= Aim =
From the first line of the listing below, retype each line up to and including the one with "COL = SC.collection"; pictures stay out.

= Given information =
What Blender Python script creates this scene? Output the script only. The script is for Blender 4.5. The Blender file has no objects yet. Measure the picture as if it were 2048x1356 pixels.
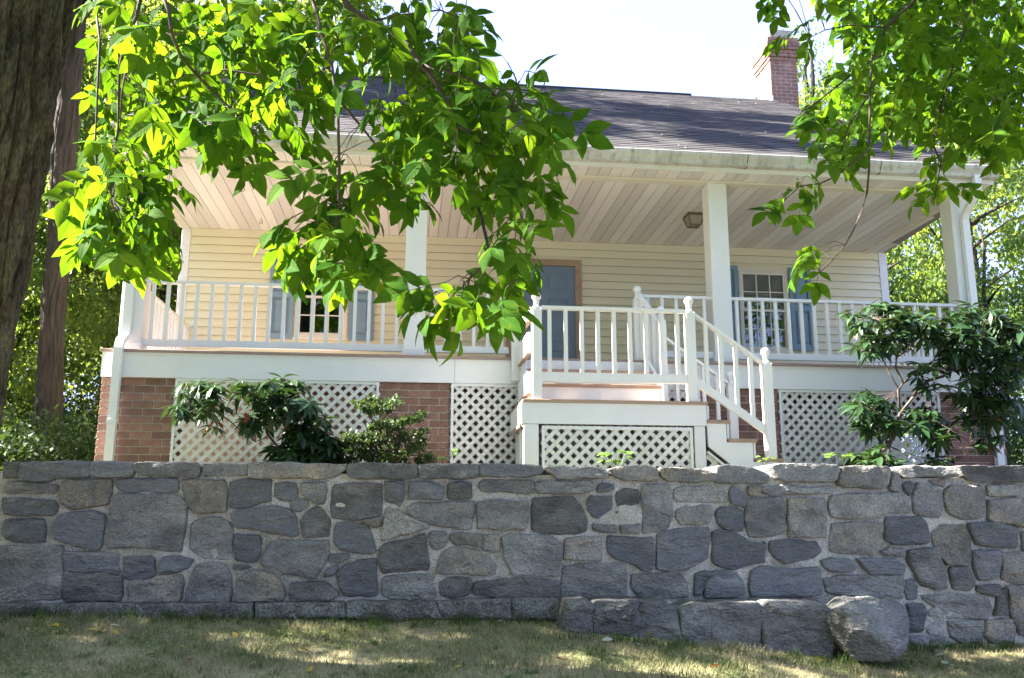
import bpy, math, random
import numpy as np
from mathutils import Vector, Matrix, noise
rnd = random.Random(7)
NP = np.random.RandomState(11)
SC = bpy.context.scene
COL = SC.collection

# ------------------------------------------------------------------ camera, sky, sun, exposure
YAW, PITCH, ROLL, FPX, IW, IH = 0.1125, 0.2007, 0.0016, 1786.0, 2048.0, 1356.0
EYE = Vector((0.0, 0.0, 1.5))
_F = Vector((math.sin(YAW)*math.cos(PITCH), math.cos(YAW)*math.cos(PITCH), math.sin(PITCH)))
_R0 = Vector((math.cos(YAW), -math.sin(YAW), 0.0))
_U0 = _R0.cross(_F)
_R = _R0*math.cos(ROLL) + _U0*math.sin(ROLL)
_U = -_R0*math.sin(ROLL) + _U0*math.cos(ROLL)
cam = bpy.data.cameras.new('camera')
cam.sensor_width = 36.0
cam.lens = 36.0*FPX/IW
cam.clip_start = 0.05
cam.clip_end = 1500.0
camo = bpy.data.objects.new('camera', cam)
COL.objects.link(camo)
camo.matrix_world = Matrix(((_R.x, _U.x, -_F.x, EYE.x), (_R.y, _U.y, -_F.y, EYE.y), (_R.z, _U.z, -_F.z, EYE.z), (0, 0, 0, 1)))
SC.camera = camo

SUN = Vector((-1.0, 0.13, 0.90)).normalized()      # direction towards the sun
world = bpy.data.worlds.new('World')
SC.world = world
world.use_nodes = True
wn = world.node_tree.nodes
wl = world.node_tree.links
wn.clear()
sky = wn.new('ShaderNodeTexSky')
sky.sky_type = 'NISHITA'
sky.sun_disc = False
sky.sun_elevation = math.asin(SUN.z)
sky.sun_rotation = math.atan2(SUN.x, SUN.y)
sky.altitude = 100
sky.air_density = 1.0
sky.dust_density = 1.5
sky.ozone_density = 1.0
bg = wn.new('ShaderNodeBackground')
bg.inputs['Strength'].default_value = 0.05
wo = wn.new('ShaderNodeOutputWorld')
veil = wn.new('ShaderNodeMix')          # thin bright summer haze over the blue
veil.data_type = 'RGBA'
veil.inputs[0].default_value = 0.75
veil.inputs[7].default_value = (2.3, 2.75, 5.7, 1)
wl.new(sky.outputs[0], veil.inputs[6])
wl.new(veil.outputs[2], bg.inputs[0])
wl.new(bg.outputs[0], wo.inputs[0])
sl = bpy.data.lights.new('sun', 'SUN')
sl.energy = 5.0
sl.angle = math.radians(0.53)
sl.color = (1.0, 0.94, 0.88)
so = bpy.data.objects.new('sun', sl)
COL.objects.link(so)
so.rotation_euler = SUN.to_track_quat('Z', 'Y').to_euler()
so.location = (-20, 5, 30)
vs = SC.view_settings
vs.view_transform = 'Standard'
vs.look = 'None'
vs.gamma = 1.0
vs.exposure = 3.3
vs.use_curve_mapping = False
SC.cycles.max_bounces = 10
SC.cycles.diffuse_bounces = 5
SC.cycles.transparent_max_bounces = 12
SC.cycles.use_denoising = True


# ------------------------------------------------------------------ helpers
def at(x, y, Y):
    """photo pixel -> the point at depth Y"""
    d = _F + _R*((x-IW/2)/FPX) - _U*((y-IH/2)/FPX)
    return EYE + d*(Y/d.y)


WORLD = {}


def empty(name, loc, label=None, cat=None, group=None, kind=None, parent=None):
    o = bpy.data.objects.new(name, None)
    o.empty_display_size = 0.2
    COL.objects.link(o)
    loc = Vector(loc)
    o.location = loc
    if parent is not None:
        o.parent = parent
        o.location = loc - WORLD[parent.name]
    WORLD[o.name] = loc
    tag(o, label, cat, group, kind)
    return o


def tag(o, label=None, cat=None, group=None, kind=None):
    if label: o['label'] = label
    if cat: o['category'] = cat
    if group: o['group'] = group
    if kind: o['kind'] = kind
    return o


def link(name, me, parent=None, loc=(0, 0, 0), rot=None):
    """an object whose mesh is written in world coordinates relative to loc"""
    o = bpy.data.objects.new(name, me)
    COL.objects.link(o)
    loc = Vector(loc)
    if parent is not None:
        o.parent = parent
        o.location = loc - WORLD[parent.name]
    else:
        o.location = loc
    if rot is not None: o.rotation_euler = rot
    WORLD[o.name] = loc
    return o


class MB:
    def __init__(s): s.v, s.f, s.m, s.rib = [], [], [], {}

    def add(s, vs_, fs, mi=0):
        b = len(s.v)
        s.v += [tuple(q) for q in vs_]
        s.f += [tuple(i+b for i in q) for q in fs]
        s.m += [mi]*len(fs)
        return s

    def box(s, x0, x1, y0, y1, z0, z1, mi=0):
        return s.add([(x0, y0, z0), (x1, y0, z0), (x1, y1, z0), (x0, y1, z0), (x0, y0, z1), (x1, y0, z1), (x1, y1, z1), (x0, y1, z1)],
                     [(0, 3, 2, 1), (4, 5, 6, 7), (0, 1, 5, 4), (1, 2, 6, 5), (2, 3, 7, 6), (3, 0, 4, 7)], mi)

    def bbox(s, x0, x1, y0, y1, z0, z1, b=0.004, mi=0):
        """box with chamfered edges"""
        b = min(b, (x1-x0)*.3, (y1-y0)*.3, (z1-z0)*.3)
        vs_ = []
        for (x, sx) in ((x0, 1), (x1, -1)):
            for (y, sy) in ((y0, 1), (y1, -1)):
                for (z, sz) in ((z0, 1), (z1, -1)):
                    vs_ += [(x, y+b*sy, z+b*sz), (x+b*sx, y, z+b*sz), (x+b*sx, y+b*sy, z)]
        c = lambda i, j, k, a: (i*4+j*2+k)*3+a
        fs = [(c(0, 0, 0, 0), c(0, 0, 1, 0), c(0, 1, 1, 0), c(0, 1, 0, 0)), (c(1, 0, 0, 0), c(1, 1, 0, 0), c(1, 1, 1, 0), c(1, 0, 1, 0)),
              (c(0, 0, 0, 1), c(1, 0, 0, 1), c(1, 0, 1, 1), c(0, 0, 1, 1)), (c(0, 1, 0, 1), c(0, 1, 1, 1), c(1, 1, 1, 1), c(1, 1, 0, 1)),
              (c(0, 0, 0, 2), c(0, 1, 0, 2), c(1, 1, 0, 2), c(1, 0, 0, 2)), (c(0, 0, 1, 2), c(1, 0, 1, 2), c(1, 1, 1, 2), c(0, 1, 1, 2))]
        for i in (0, 1):
            for j in (0, 1):
                fs.append((c(i, j, 0, 0), c(i, j, 0, 1), c(i, j, 1, 1), c(i, j, 1, 0)))
            for k in (0, 1):
                fs.append((c(i, 0, k, 0), c(i, 1, k, 0), c(i, 1, k, 2), c(i, 0, k, 2)))
        for j in (0, 1):
            for k in (0, 1):
                fs.append((c(0, j, k, 1), c(0, j, k, 2), c(1, j, k, 2), c(1, j, k, 1)))
        for i in (0, 1):
            for j in (0, 1):
                for k in (0, 1):
                    fs.append((c(i, j, k, 0), c(i, j, k, 1), c(i, j, k, 2)))
        return s.add(vs_, fs, mi)

    def bar(s, p, q, w, h, up=(0, 0, 1), mi=0):
        p, q = Vector(p), Vector(q)
        d = (q-p).normalized()
        sd = d.cross(Vector(up)).normalized()
        u = sd.cross(d)
        vs_ = [b+sd*(a*w/2)+u*(c*h/2) for b in (p, q) for a, c in ((-1, -1), (1, -1), (1, 1), (-1, 1))]
        return s.add(vs_, [(0, 1, 2, 3), (7, 6, 5, 4), (0, 4, 5, 1), (1, 5, 6, 2), (2, 6, 7, 3), (3, 7, 4, 0)], mi)

    def tube(s, pts, rad, n=6, mi=0, cap=True):
        pts = [Vector(p) for p in pts]
        rings = []
        ref = Vector((0.31, 0.17, 0.93)).normalized()
        for i, p in enumerate(pts):
            d = (pts[min(i+1, len(pts)-1)]-pts[max(i-1, 0)])
            d = d.normalized() if d.length > 1e-9 else Vector((0, 0, 1))
            a = d.cross(ref)
            if a.length < .05: a = d.cross(Vector((1, 0, 0)))
            a.normalize()
            b = d.cross(a)
            r = rad[i] if isinstance(rad, (list, tuple)) else rad
            rings += [p+(a*math.cos(2*math.pi*k/n)+b*math.sin(2*math.pi*k/n))*r for k in range(n)]
        fs = []
        for i in range(len(pts)-1):
            for k in range(n):
                fs.append((i*n+k, i*n+(k+1) % n, (i+1)*n+(k+1) % n, (i+1)*n+k))
        if cap:
            fs.append(tuple(range(n))[::-1])
            fs.append(tuple((len(pts)-1)*n+k for k in range(n)))
        return s.add(rings, fs, mi)

    def lathe(s, x, y, prof, n=12, mi=0):
        vs_ = [(x+r*math.cos(2*math.pi*k/n), y+r*math.sin(2*math.pi*k/n), z) for r, z in prof for k in range(n)]
        fs = [(i*n+k, i*n+(k+1) % n, (i+1)*n+(k+1) % n, (i+1)*n+k) for i in range(len(prof)-1) for k in range(n)]
        fs.append(tuple(range(n))[::-1])
        fs.append(tuple((len(prof)-1)*n+k for k in range(n)))
        return s.add(vs_, fs, mi)

    def prism_x(s, poly, x0, x1, mi=0):
        """polygon of (y, z) extruded along x"""
        n = len(poly)
        vs_ = [(x0, y, z) for y, z in poly]+[(x1, y, z) for y, z in poly]
        fs = [tuple(range(n)), tuple(range(2*n-1, n-1, -1))]+[(i, n+i, n+(i+1) % n, (i+1) % n) for i in range(n)]
        return s.add(vs_, fs, mi)

    def prism_y(s, poly, y0, y1, mi=0):
        n = len(poly)
        vs_ = [(x, y0, z) for x, z in poly]+[(x, y1, z) for x, z in poly]
        fs = [tuple(range(n)), tuple(range(2*n-1, n-1, -1))]+[(i, n+i, n+(i+1) % n, (i+1) % n) for i in range(n)]
        return s.add(vs_, fs, mi)

    def mesh(s, name, mats, smooth=False):
        me = bpy.data.meshes.new(name)
        me.from_pydata(s.v, [], s.f)
        if not isinstance(mats, (list, tuple)): mats = [mats]
        for m in mats: me.materials.append(m)
        if len(mats) > 1: me.polygons.foreach_set('material_index', s.m)
        if smooth: me.polygons.foreach_set('use_smooth', [True]*len(s.f))
        if s.rib:
            for q, nm in ((0, 'rib'), (1, 'along')):
                at_ = me.attributes.new(nm, 'FLOAT', 'POINT')
                at_.data.foreach_set('value', [s.rib[i][q] if i in s.rib else 0.0 for i in range(len(s.v))])
        me.update()
        return me

    def make(s, name, mats, parent=None, smooth=False, loc=(0, 0, 0)):
        return link(name, s.mesh(name, mats, smooth), parent, loc)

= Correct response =
What Blender Python script creates this scene? Output the script only. The script is for Blender 4.5. The Blender file has no objects yet. Measure the picture as if it were 2048x1356 pixels.
import bpy, math, random
import numpy as np
from mathutils import Vector, Matrix, noise
rnd = random.Random(7)
NP = np.random.RandomState(11)
SC = bpy.context.scene
COL = SC.collection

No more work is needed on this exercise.